Exhibit modified for Lewiston showing set to open Friday in New York state

This piece by Katrina Majkut was omitted when the "Unconditional Care" exhibit was in Lewiston.

An exhibit censored earlier this year by Lewis-Clark State College is set to go on display this week at a gallery in Rochester, N.Y.

Several elements from “Unconditional Care: Listening to People’s Health Needs” were omitted in March when the exhibit, curated by New York City-based artist Katrina Majkut, was installed at LCSC’s Center for Arts & History in downtown Lewiston.

Those pieces will be included at Rochester Contemporary Art Center when the exhibit opens there Friday, Sept. 1, Majkut said.

Lewis-Clark State College administrators declined to comment at the time beyond a statement issued by spokesperson Logan Fowler: “After obtaining legal advice, per Idaho Code Section 18-8705, some of the proposed exhibits could not be included in the exhibition,” Fowler said via email, citing a law commonly referred to as the No Public Funds for Abortion Act.

The college has no further comment, Fowler said earlier this week.

Among the artwork excluded from the Center for Arts & History display in March were videos by New York City artist Lydia Nobles that included women discussing reproductive health care, including abortion experiences.

Also turned away were a cross-stitch piece depicting emergency contraception and accompanying explanation by Majkut and a reproduction of a letter to Planned Parenthood founder Margaret Sanger that was part of a work by Chicago-based artist Michelle Hartney.

“Experiencing my series ‘As I Sit Waiting’ in dialogue with other artists’ work, as Majkut envisioned, is really exciting,” Nobles said via email this week. “I never anticipated my work being removed for referencing abortion access. It’s empowering to receive support from Rochester Contemporary Art Center and I hope that viewers feel moved by the people in my series sharing their abortion stories.”

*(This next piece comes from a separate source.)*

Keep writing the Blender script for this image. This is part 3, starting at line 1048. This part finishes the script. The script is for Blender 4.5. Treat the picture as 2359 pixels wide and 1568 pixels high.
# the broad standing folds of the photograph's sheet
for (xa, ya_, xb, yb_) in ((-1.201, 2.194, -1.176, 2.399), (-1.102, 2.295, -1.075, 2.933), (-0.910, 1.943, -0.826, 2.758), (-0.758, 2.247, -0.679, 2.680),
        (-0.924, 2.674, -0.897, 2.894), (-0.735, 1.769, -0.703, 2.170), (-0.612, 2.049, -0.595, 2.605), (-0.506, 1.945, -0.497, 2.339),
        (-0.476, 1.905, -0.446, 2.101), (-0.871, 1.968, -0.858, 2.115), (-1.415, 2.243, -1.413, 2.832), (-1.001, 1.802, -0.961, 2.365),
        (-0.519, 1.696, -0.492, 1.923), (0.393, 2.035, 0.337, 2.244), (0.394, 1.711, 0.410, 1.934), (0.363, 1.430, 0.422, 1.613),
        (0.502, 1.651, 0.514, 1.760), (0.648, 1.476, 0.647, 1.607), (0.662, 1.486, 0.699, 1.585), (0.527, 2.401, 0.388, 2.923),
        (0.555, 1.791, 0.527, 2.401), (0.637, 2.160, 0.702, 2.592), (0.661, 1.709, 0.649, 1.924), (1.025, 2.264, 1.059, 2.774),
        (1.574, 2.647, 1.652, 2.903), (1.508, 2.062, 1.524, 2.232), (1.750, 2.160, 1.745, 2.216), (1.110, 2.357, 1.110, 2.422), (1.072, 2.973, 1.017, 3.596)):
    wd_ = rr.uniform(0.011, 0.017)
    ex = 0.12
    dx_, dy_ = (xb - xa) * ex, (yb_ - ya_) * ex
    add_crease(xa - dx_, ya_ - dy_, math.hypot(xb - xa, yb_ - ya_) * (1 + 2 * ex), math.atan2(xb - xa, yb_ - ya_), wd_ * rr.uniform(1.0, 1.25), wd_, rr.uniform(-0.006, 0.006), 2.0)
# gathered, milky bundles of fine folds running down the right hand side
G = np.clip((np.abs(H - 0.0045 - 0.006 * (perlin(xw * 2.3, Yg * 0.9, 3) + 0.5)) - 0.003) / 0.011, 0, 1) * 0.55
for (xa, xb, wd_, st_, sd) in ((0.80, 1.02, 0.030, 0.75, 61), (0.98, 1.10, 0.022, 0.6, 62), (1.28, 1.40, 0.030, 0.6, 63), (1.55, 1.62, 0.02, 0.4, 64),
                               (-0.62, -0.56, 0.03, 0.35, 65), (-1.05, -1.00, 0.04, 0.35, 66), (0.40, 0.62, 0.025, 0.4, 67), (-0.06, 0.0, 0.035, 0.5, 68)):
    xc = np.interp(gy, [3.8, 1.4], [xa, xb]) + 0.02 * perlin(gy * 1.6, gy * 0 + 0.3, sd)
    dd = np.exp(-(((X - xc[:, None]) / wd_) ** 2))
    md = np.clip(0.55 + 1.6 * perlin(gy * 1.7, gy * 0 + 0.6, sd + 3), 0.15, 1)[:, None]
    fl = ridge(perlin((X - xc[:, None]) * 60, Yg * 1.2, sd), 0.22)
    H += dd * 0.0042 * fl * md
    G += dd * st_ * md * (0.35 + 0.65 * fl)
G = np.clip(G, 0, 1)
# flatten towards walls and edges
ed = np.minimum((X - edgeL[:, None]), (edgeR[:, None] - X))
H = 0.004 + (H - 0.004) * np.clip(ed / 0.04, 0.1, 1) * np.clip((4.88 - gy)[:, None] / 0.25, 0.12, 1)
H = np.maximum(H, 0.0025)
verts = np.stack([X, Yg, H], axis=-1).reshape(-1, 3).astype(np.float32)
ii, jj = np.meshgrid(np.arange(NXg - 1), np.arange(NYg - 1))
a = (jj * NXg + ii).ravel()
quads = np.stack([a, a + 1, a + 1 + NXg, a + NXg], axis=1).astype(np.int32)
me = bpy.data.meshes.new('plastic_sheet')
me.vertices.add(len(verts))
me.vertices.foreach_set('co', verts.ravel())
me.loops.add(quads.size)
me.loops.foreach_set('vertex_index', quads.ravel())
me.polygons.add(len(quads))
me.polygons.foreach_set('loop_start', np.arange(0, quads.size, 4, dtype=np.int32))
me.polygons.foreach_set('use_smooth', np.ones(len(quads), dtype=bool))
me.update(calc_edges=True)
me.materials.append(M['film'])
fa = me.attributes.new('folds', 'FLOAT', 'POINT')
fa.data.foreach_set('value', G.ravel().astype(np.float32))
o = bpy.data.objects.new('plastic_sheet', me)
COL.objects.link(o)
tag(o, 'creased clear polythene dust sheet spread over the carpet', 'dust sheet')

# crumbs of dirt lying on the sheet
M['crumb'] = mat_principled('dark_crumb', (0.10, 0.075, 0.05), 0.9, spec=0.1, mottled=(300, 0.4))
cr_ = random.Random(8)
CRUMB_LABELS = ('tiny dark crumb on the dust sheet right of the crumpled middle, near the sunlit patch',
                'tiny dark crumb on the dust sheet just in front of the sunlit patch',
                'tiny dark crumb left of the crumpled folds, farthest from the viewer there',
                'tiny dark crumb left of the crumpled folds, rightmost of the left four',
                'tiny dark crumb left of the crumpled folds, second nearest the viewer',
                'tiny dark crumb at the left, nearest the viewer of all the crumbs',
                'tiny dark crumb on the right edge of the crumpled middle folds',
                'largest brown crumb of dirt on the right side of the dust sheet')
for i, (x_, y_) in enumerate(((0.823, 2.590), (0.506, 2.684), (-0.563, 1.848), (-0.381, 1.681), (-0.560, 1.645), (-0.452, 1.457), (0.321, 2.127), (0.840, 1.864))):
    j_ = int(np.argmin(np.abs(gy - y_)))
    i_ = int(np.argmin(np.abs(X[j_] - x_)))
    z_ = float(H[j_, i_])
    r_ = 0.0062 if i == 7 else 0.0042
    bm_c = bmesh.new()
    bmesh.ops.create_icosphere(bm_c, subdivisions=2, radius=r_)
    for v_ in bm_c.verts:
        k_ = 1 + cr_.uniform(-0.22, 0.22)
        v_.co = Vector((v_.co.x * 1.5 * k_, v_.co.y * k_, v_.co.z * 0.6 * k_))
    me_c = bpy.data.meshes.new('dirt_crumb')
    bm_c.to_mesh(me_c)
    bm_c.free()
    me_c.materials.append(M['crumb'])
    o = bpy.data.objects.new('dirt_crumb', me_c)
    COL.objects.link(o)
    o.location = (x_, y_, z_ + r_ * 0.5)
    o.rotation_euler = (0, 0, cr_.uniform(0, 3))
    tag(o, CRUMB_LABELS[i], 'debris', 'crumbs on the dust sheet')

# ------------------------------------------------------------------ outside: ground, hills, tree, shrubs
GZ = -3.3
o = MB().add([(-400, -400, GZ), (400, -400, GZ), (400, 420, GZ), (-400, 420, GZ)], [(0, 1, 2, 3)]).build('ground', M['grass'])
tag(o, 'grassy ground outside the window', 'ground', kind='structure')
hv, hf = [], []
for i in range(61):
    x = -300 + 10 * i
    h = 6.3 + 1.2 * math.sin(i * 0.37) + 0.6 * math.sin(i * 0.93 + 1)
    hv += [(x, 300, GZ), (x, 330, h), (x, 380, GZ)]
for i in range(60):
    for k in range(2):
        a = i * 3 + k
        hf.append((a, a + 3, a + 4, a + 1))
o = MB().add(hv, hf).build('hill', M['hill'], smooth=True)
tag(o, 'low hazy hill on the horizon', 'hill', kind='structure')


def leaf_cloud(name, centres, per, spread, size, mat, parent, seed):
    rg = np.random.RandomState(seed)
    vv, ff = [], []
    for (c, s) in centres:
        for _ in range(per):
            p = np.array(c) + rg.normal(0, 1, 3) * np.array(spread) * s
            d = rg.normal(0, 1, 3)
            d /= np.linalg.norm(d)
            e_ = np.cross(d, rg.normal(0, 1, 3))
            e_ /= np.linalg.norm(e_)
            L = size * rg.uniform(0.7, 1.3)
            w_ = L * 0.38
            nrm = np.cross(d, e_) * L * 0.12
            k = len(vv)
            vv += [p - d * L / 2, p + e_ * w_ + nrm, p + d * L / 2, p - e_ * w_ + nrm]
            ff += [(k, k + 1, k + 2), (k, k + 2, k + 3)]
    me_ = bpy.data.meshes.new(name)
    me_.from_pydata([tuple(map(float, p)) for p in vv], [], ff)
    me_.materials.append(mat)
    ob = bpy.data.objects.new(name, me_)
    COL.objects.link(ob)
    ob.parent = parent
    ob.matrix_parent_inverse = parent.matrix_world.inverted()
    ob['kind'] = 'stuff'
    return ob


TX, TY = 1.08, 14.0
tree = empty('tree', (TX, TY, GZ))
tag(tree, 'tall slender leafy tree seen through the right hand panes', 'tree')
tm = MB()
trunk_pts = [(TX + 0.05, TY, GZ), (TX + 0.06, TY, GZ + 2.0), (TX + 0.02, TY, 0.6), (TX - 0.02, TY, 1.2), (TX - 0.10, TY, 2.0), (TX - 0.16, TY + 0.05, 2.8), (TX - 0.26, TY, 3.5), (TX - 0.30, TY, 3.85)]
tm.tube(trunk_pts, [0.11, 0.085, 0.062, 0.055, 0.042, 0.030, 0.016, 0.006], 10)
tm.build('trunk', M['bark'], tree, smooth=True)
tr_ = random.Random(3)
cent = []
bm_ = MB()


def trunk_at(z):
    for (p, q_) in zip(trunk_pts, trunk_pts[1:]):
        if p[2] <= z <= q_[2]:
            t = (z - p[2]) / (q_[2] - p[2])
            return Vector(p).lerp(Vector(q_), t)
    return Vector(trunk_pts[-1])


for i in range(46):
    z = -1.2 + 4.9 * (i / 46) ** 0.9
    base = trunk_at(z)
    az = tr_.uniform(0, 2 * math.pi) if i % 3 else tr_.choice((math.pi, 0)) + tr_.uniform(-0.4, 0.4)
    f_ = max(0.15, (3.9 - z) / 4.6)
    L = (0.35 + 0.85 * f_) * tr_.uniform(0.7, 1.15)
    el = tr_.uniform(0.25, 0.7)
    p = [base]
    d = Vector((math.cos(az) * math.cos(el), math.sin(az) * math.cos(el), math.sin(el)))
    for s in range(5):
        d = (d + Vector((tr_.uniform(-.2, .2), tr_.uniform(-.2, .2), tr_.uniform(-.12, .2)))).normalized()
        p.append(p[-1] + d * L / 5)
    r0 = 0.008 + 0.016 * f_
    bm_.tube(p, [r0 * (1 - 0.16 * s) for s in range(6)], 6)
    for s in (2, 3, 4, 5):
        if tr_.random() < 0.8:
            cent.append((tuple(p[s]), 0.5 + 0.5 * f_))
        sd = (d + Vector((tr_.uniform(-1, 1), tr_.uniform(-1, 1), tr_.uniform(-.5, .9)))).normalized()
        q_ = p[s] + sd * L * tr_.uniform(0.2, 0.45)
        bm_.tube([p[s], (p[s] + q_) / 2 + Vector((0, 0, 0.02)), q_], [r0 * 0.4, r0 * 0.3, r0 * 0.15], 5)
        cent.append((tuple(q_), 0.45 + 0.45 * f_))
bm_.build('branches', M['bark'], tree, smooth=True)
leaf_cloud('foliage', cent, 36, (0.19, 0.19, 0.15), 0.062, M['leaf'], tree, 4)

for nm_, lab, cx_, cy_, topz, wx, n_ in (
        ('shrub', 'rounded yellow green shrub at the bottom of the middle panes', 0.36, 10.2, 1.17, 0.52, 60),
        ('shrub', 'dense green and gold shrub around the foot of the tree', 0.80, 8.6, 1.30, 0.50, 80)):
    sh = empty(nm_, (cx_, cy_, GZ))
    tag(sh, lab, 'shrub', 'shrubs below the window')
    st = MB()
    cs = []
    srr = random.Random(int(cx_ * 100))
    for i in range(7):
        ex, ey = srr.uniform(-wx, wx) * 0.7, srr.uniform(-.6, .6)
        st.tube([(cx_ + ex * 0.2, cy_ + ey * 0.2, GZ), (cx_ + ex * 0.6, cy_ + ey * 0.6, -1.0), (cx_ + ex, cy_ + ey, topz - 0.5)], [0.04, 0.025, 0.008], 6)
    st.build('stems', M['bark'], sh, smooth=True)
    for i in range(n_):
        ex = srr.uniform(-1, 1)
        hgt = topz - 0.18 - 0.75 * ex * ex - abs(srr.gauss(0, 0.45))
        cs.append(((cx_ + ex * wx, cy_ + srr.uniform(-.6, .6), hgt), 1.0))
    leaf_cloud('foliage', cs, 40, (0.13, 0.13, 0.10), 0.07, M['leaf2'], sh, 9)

A placard that will accompany the previously rejected works reads, in part: “The following artworks by Katrina Majkut, Lydia Nobles, and Michelle Hartney were censored by Lewis-Clark State College administrators and lawyers in the first exhibition of Unconditional Care in March 2023. As a state school, it decided that the artworks violated Idaho’s No Public Funds for Abortion Act, which is meant to stop publicly funded institutions from ‘providing, performing, or participating in an abortion.’

“The events at Lewis-Clark State College are an example of how anti-abortion laws are being abused and used to marginalize, minimize, and all together stop other freedoms guaranteed by the constitution.”

Majkut, who came to the opening reception at the Center for Arts & History in March, discussed the wider implications of her experience in Lewiston in a phone interview last week.

“It’s just representative of what is happening in a larger capacity in the United States right now,” she said.

While frustrating, the censorship had a silver lining, Majkut said.

“It actually gave more attention to the issue than had nothing been done by the school,” she said.

Images of the censored artwork were published in Inland 360 and the Lewiston Tribune, and the censorship was covered by national and international news outlets, including The New York Times and The Guardian of Manchester, England.

“Locally, I really appreciated the outpouring of support both in terms of who came to the opening and messages passed along … from the gallery from people who appreciated having an art show like that,” Majkut said. “They learned a lot.”